Cependant, la réponse officielle, loin d’apaiser les inquiétudes, n’a fait qu’ajouter à la confusion. Plusieurs hauts responsables ayant pris la parole, sans doute à leur corps défendant, ont livré des versions parfois contradictoires.

Le directeur du cabinet civil de la présidence a affirmé que le président était en « excellente santé » et travaillait depuis Genève, tandis que le porte-parole du gouvernement a évoqué un « court séjour privé » en Suisse.

« Ce qu’on peut noter avec cette communication arrivée sur le tard, est une forme de cacophonie. On a l’impression que c’est des membres de plusieurs gouvernements différents qui communiquent sur le même sujet », décrypte le journaliste camerounais Jules Domche sur la chaîne de télévision Vox Africa.

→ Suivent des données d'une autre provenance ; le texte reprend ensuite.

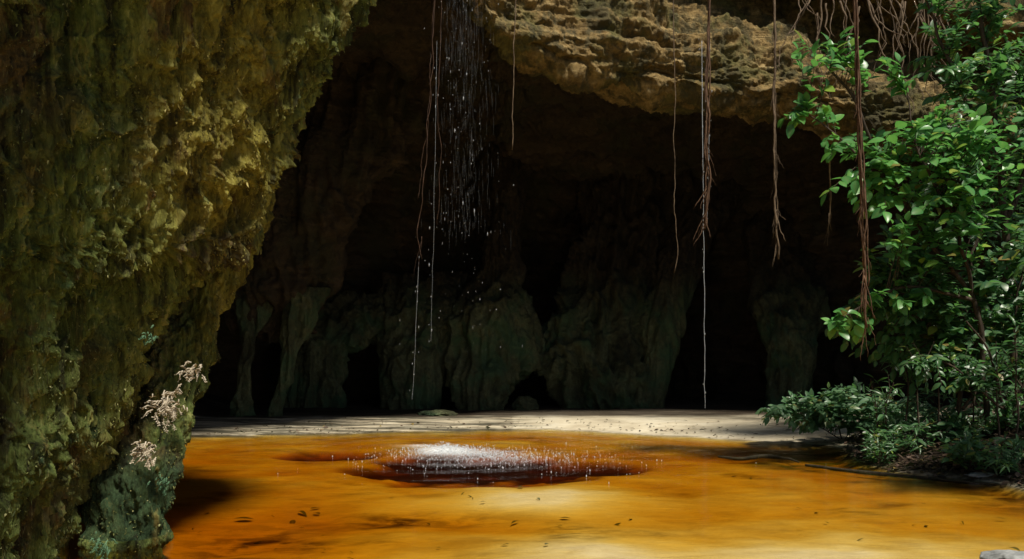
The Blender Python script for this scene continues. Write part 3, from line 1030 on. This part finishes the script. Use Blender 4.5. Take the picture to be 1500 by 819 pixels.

Alors que le moulin à rumeurs continue de s’emballer, les autorités camerounaises ont choisi la censure. Une note ministérielle estampillée « Très Urgent », signée par le ministre de l’Administration territoriale Paul Atanga Nji et datée du 9 octobre, ordonne ainsi l’interdiction pure et simple de tout débat sur l’état de santé du président dans les médias du pays.

Un pays face à ses démons

En cause, certaines « élucubrations » auraient pour « objectif malsain de perturber la quiétude des Camerounais, semer la confusion et le doute dans les esprits en vue d’installer le pays dans l’incertitude ».

Le ministre ordonne à chaque gouverneur de région de mettre en place des « cellules de veille chargées de suivre et d’enregistrer toutes les émissions et débats dans les médias privés et d’identifier les auteurs des commentaires tendancieux, y compris ceux qui agissent à travers les réseaux sociaux ».

Cet épisode actuel, qu’il s’agisse d’une véritable crise sanitaire ou d’une simple rumeur, révèle au grand jour les tensions latentes qui traversent la société camerounaise.